Zina Bethune, Dancer Who Worked With Disabled, Dies at 66

News   Zina Bethune, Dancer Who Worked With Disabled, Dies at 66
Zina Bethune, a dancer and choreographer who worked with children who had disabilities, died Feb. 10. She was 66.

Ms. Bethune, who was an animal lover, had stopped her car on Forest Lawn Drive in Los Angeles, and was getting out to check on what she thought was an injured possum when she was struck by two vehicles. The impact of the first car threw her into the other lane, where she was run over by a second car. She was pronounced dead at the scene.

Ms.

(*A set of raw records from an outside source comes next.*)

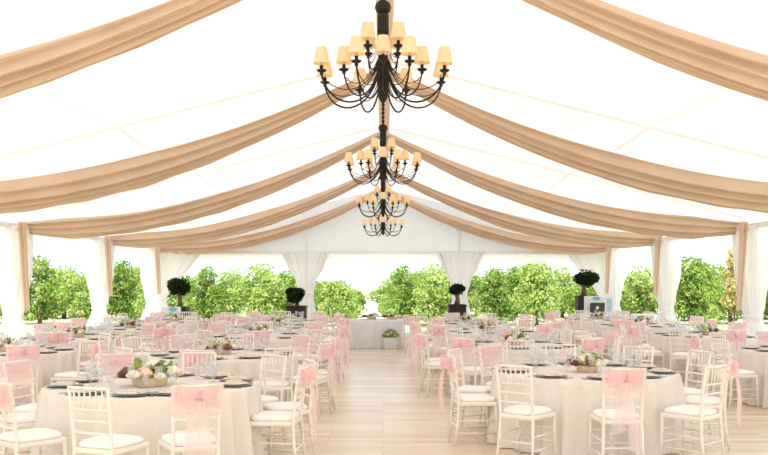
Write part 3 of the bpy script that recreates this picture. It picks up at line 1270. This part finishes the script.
CR = [crown_mesh(21 + i, 'tree_leaf' if i % 2 == 0 else 'tree_leaf2') for i in range(4)]
TR = [trunk_mesh(31 + i) for i in range(2)]
ORD = ['first', 'second', 'third', 'fourth', 'fifth', 'sixth', 'seventh', 'eighth', 'ninth', 'tenth', 'eleventh', 'twelfth', 'thirteenth',
       'fourteenth', 'fifteenth', 'sixteenth', 'seventeenth', 'eighteenth', 'nineteenth', 'twentieth', 'twenty-first', 'twenty-second', 'twenty-third',
       'twenty-fourth', 'twenty-fifth']


def tree(x, y, sc, var, rz, label, group):
    root = empty('orchard_tree', (x, y, 0), rz, label, 'tree', group)
    root.scale = sc
    a = bpy.data.objects.new('crown', CR[var % 4])
    b = bpy.data.objects.new('trunk', TR[var % 2])
    for o in (a, b):
        col.objects.link(o)
        o.parent = root


rg = random.Random(77)
# front row: (u in the photo, v of the top)
front = [(-14, 262), (40, 258), (84, 272), (121, 262), (160, 275), (208, 268), (262, 264), (300, 276), (338, 282),
         (404, 268), (436, 265), (494, 270), (536, 263), (590, 270), (640, 267), (692, 259), (730, 272), (775, 264)]
for i, (u, v) in enumerate(front):
    Y = 37 + rg.uniform(-1.2, 1.2)
    x, z = px(u, v, Y)
    s = z / 2.75
    w = rg.uniform(.88, 1.02)
    tree(x, Y, (w, w * .8, s), i * 3 + 1, rg.uniform(0, 6), 'bright green orchard tree behind the tent, %s from the left in front row' % ORD[i], 'front row of orchard trees')
back = [(8, 268), (64, 266), (102, 270), (140, 268), (184, 276), (234, 270), (286, 272), (322, 282), (352, 291),
        (392, 280), (420, 272), (466, 274), (516, 268), (562, 268), (614, 276), (666, 272), (712, 266), (752, 270)]
for i, (u, v) in enumerate(back):
    Y = 44 + rg.uniform(-1.5, 1.5)
    x, z = px(u, v, Y)
    s = z / 2.75
    w = rg.uniform(.9, 1.05)
    tree(x, Y, (w, w, s), i * 5 + 2, rg.uniform(0, 6), 'green orchard tree in the row behind, %s from the left' % ORD[i], 'rear row of orchard trees')
# yellowish slim shrub beside the right column
YL = crown_mesh(91, 'yellow_leaf', rx=.62, h=3.0, z0=.3, n=2600, leaf=.15)
x, z = px(734, 256, 31)
root = empty('slim_tree', (x, 31, 0), 0, 'slim yellow-green tree seen just left of the nearest right column', 'tree')
o = bpy.data.objects.new('crown', YL)
col.objects.link(o)
o.parent = root
o = bpy.data.objects.new('trunk', TR[0])
col.objects.link(o)
o.parent = root
o.scale = (.35, .35, 1)

# ------------------------------------------------------------------ light
w = bpy.data.worlds.new('sky')
scn.world = w
w.use_nodes = True
bg = w.node_tree.nodes['Background']
bg.inputs['Color'].default_value = (.84, .915, 1, 1)
bg.inputs['Strength'].default_value = 2.3
sd = bpy.data.lights.new('sun', 'SUN')
sd.energy = 13
sd.angle = R(3)
sd.color = (1, .97, .92)
so = bpy.data.objects.new('sun', sd)
col.objects.link(so)
so.rotation_euler = (R(32), R(-8), 0)
so.location = (0, 0, 30)

scn.view_settings.view_transform = 'Standard'
scn.view_settings.look = 'None'
scn.view_settings.gamma = 1
scn.view_settings.use_curve_mapping = False
scn.view_settings.exposure = -.36
scn.cycles.use_denoising = True
scn.cycles.max_bounces = 10
scn.cycles.diffuse_bounces = 5
scn.cycles.glossy_bounces = 3
scn.cycles.transmission_bounces = 8
scn.cycles.transparent_max_bounces = 16
scn.cycles.caustics_reflective = False
scn.cycles.caustics_refractive = False
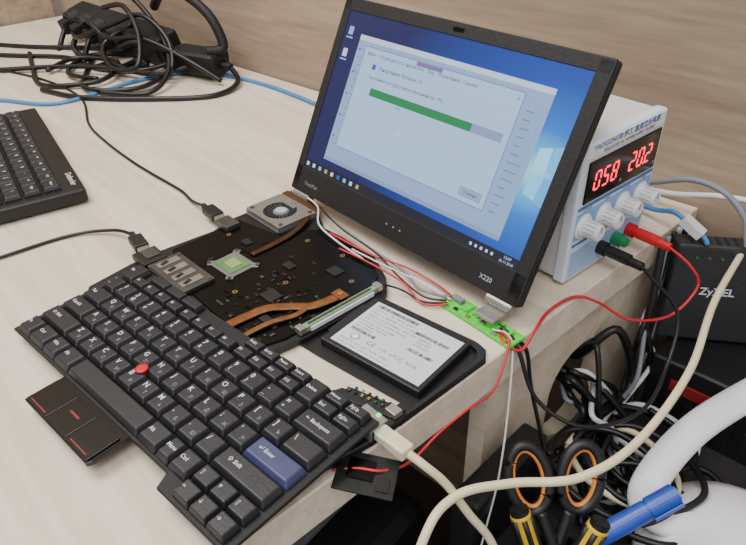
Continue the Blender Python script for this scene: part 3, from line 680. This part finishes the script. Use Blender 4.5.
# tool cup with scissors
TC=(.421,-.068)
b=B();ringmesh(b,0,0,.0,.060,.037,.040,BLK,32);b.cyl((0,0,.0015),.038,.003,BLK,seg=32)
b.obj('tool_cup',loc=(TC[0],TC[1],CT-.0045),label='black round cup holding scissors and screwdrivers',cat='pen cup')
SC=empty('scissors',(.440,-.086,CT-.001),(-.62,0,.82),'scissors with black and orange handles leaning in the cup','scissors')
for s_ in (-1,1):
    b=B()
    b.poly([(-.002,0),(.004,.02),(.0060,.060),(-.003,.074),(-.006,.02)],-.001,.001,METAL,M=Matrix.Scale(s_,4,(1,0,0))@TR((.0,s_*.0012,0))@RX(math.pi/2)@RZ(-.04))
    b.obj('blade',SC)
    b=B()
    ell=lambda rx,rz:[(s_*(.0215+rx*math.cos(a)+(.003*math.sin(a))),s_*.001,.135+rz*math.sin(a)) for a in [2*math.pi*k/16 for k in range(16)]]
    b.tube(ell(.0165,.0270),.0046,BLK,5,12,closed=True)
    b.tube(ell(.0126,.0230),.0024,ORG,5,10,closed=True)
    b.tube([(-s_*.003,s_*.001,.068),(s_*.004,s_*.001,.086),(s_*.012,s_*.001,.108)],.0056,BLK,6,12)
    b.obj('handle',SC)
b=B();b.cyl((0,0,.070),.0035,.008,METAL,'Y',seg=14);b.obj('pivot_screw',SC)
def screwdriver(tip,top,c1,lab):
    v=Vector(top)-Vector(tip);L=v.length
    E=empty('screwdriver',tip,v.to_track_quat('Z','Y').to_euler(),lab,'screwdriver')
    b=B();b.cyl((0,0,L*.25),.0025,L*.5,METAL,seg=12);b.obj('shaft',E)
    b=B();b.tube([(0,0,L*.42),(0,0,L*.5),(0,0,L*.75),(0,0,L)],.0085,c1,6,12)
    for k in range(6):
        a=k*math.pi/3;b.tube([(.0075*math.cos(a),.0075*math.sin(a),L*.46),(.0078*math.cos(a),.0078*math.sin(a),L*.97)],.0024,BLK,4,6)
    b.cyl((0,0,L+.002),.0078,.006,BLK,seg=16,bev=.001);b.obj('grip',E)
screwdriver((.428,-.072,CT+.002),(.378,-.070,-.106),YEL,'yellow and black screwdriver leaning in the cup')
screwdriver((.420,-.085,CT+.002),(.430,-.042,-.096),YEL,'yellow and black screwdriver standing in the cup')
v=Vector((.40,.76,.44))
MK=empty('blue_marker',(.440,-.004,-.114),v.to_track_quat('Z','Y').to_euler(),'blue marker resting against the cup and the lamp','marker')
b=B();b.cyl((0,0,-.010),.0085,.050,BLUP,seg=24,bev=.001);b.obj('barrel',MK)
b=B();b.cyl((0,0,.028),.0092,.026,BLUP,seg=24,bev=.001);b.cyl((0,0,.0415),.0055,.002,LBLUE,seg=16);b.box((-.0105,0,.028),(.0015,.004,.026),BLUP,.0004);b.obj('cap',MK)
CS=empty('tool_bag',(.19,-.18,-.738),(0,0,.15),'black tool bag standing on the floor under the desk','tool bag')
b=B();b.box((0,.0,.24),(.17,.30,.48),BLK2,.04,seg=4);b.box((0,0,.484),(.02,.26,.008),GRY,.002);b.obj('body',CS)
b=B();b.tube([(0,-.10,.478),(0,-.09,.53),(0,-.03,.55),(0,.03,.55),(0,.09,.53),(0,.10,.478)],.010,BLK,8,10);b.obj('handle',CS)
# ---------------------------------------------------------------- light
def area(name,loc,size,e,c,target=(0,0,0)):
    l=bpy.data.lights.new(name,'AREA');l.energy=e;l.size=size;l.color=c
    o=bpy.data.objects.new(name,l);COL.objects.link(o);o.location=loc
    o.rotation_euler=(Vector(target)-Vector(loc)).to_track_quat('-Z','Y').to_euler();return o
area('ceiling_light',(-.5,-.5,1.7),1.0,35,(1,.96,.91),(-.1,-.1,0))
area('ceiling_light',(1.0,-.9,1.7),1.0,25,(1,.98,.96),(.2,0,0))
w=bpy.data.worlds.new('room');S.world=w;w.use_nodes=True
w.node_tree.nodes['Background'].inputs[0].default_value=(.88,.88,.91,1);w.node_tree.nodes['Background'].inputs[1].default_value=.80
# ---------------------------------------------------------------- camera
cam=bpy.data.cameras.new('camera');co=bpy.data.objects.new('camera',cam);COL.objects.link(co)
yaw,pit,rol=.833,.6023,-.0182
cy,sy=math.cos(yaw),math.sin(yaw)
f=Vector((-sy*math.cos(pit),cy*math.cos(pit),-math.sin(pit)));r0=Vector((cy,sy,0));u0=r0.cross(f)
r=math.cos(rol)*r0+math.sin(rol)*u0;uu=-math.sin(rol)*r0+math.cos(rol)*u0
m=Matrix((r,uu,-f)).transposed().to_4x4();m.translation=Vector((.5445,-.3758,.3568));co.matrix_world=m
cam.sensor_width=36;cam.lens=36*665.09/746;cam.clip_start=.01
S.camera=co
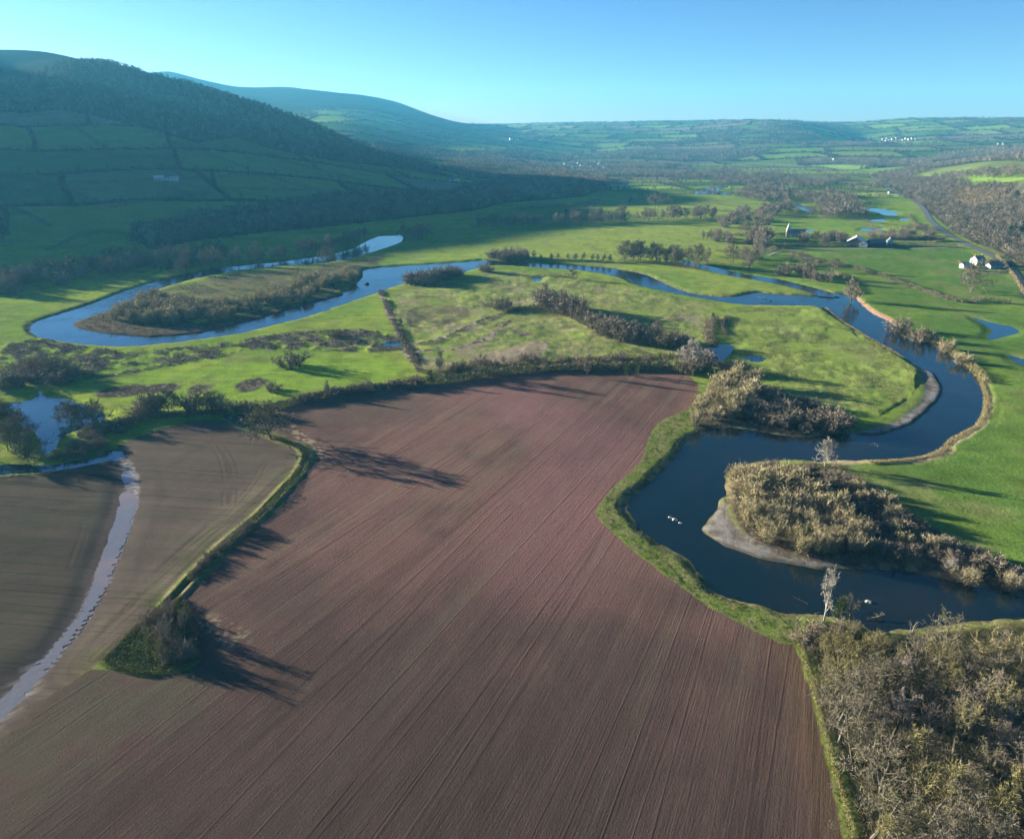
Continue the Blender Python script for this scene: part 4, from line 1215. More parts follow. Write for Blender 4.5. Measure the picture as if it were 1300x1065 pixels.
# ------------------------------------------------------------------ hedges: each run of hedge is one thing
MH = twig_mat('hedge_twigs', [(.11, .09, .062), (.16, .128, .088), (.125, .115, .062)])
MG = twig_mat('rank_grass', [(.14, .15, .045), (.22, .18, .09), (.10, .13, .03)])


def hedge(pts, h, w, label, dens=16, mat_=None, size=.55, up=.8, name='hedge', category='hedge', smooth_n=1, gaps=.0, group=None):
    pw = smooth(line_at(pts), smooth_n, False)
    if np.hypot(*pw[0]) > 225 and size < 1:
        h *= 1.35; w *= 1.3; size *= 1.25
    seg = np.hypot(*np.diff(pw, axis=0).T); L = np.concatenate([[0], np.cumsum(seg)])
    n_ = int(L[-1] * dens)
    s = rng.random(n_) * L[-1]
    if gaps:
        s = s[fbm(s, s * 0, 14, 2, int(L[-1]) % 97) > gaps]; n_ = len(s)
    x = np.interp(s, L, pw[:, 0]); y = np.interp(s, L, pw[:, 1])
    hh = h * (.35 + 1.3 * fbm(s, s * 0 + 3, 6, 3, int(L[-1]) % 89, .7))
    th = rng.random(n_) * PI; rr = np.sqrt(rng.random(n_))
    k = np.clip(np.searchsorted(L, s) - 1, 0, len(seg) - 1)
    tx = (pw[k + 1] - pw[k]) / seg[k][:, None]
    off = np.cos(th) * rr * w * .5 * (1 + .5 * (fbm(s, s * 0 + 9, 5, 2, 7) - .5))
    c = np.stack([x - tx[:, 1] * off, y + tx[:, 0] * off, np.zeros(n_)], 1)
    c[:, 2] = ground_z(c[:, 0], c[:, 1]) + np.sin(th) * rr * hh * .86
    d = rng.normal(size=(n_, 3)) * .7; d[:, 2] = np.abs(d[:, 2]) * .5 + up
    d *= (size * h ** .5 * rng.uniform(.5, 1.2, n_) / np.linalg.norm(d, axis=1))[:, None]
    sd = np.cross(d, rng.normal(size=(n_, 3))); sd *= (size * .17 / np.linalg.norm(sd, axis=1))[:, None] * rng.uniform(.5, 1.5, (n_, 1))
    V = np.stack([c - sd, c + sd, c + d], 1).reshape(-1, 3)
    o0 = np.array([pw[0][0], pw[0][1], ground_z(*pw[0])[0]])
    me = make_mesh(name, V - o0, np.arange(n_ * 3).reshape(-1, 3), mat_ or MH, False)
    o = new_obj(name, me); o.location = o0
    o['label'] = label; o['category'] = category
    if group:
        o['group'] = group
    return o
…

Bethune, a New Yorker who took ballet classes at the George Ballanchine School for American Ballet from the age of six, was the artistic director and choreographer for the Theatre Bethune, a nonprofit organization she founded in Los Angeles in 1980. The company has toured internationally.

Bethune also founded Infinite Dreams, a dance and performance outreach program for children with disabilities. The program has worked in schools and community centers throughout Southern California.

Ms. Bethune herself had dealt with disabilities throughout her childhood, including scoliosis, lymphedema and dysplastic hips. Doctors told her she couldn't dance, but she pursued her passion anyway. By age 11, she was dancing in The Most Happy Fella on Broadway.

Having only felt good when she danced, she thought, through Infinite Dreams, dancing would have the same effect on other children. In 1992, she assumed the role of the ballerina Elizaveta Grushinskaya in the Broadway musical Grand Hotel.

She costarred in the 1962-65 TV series "The Nurses" (later retitled "The Doctors and the Nurses").

Bethune is survived by her husband, Sean Feeley; and her mother, Ivy.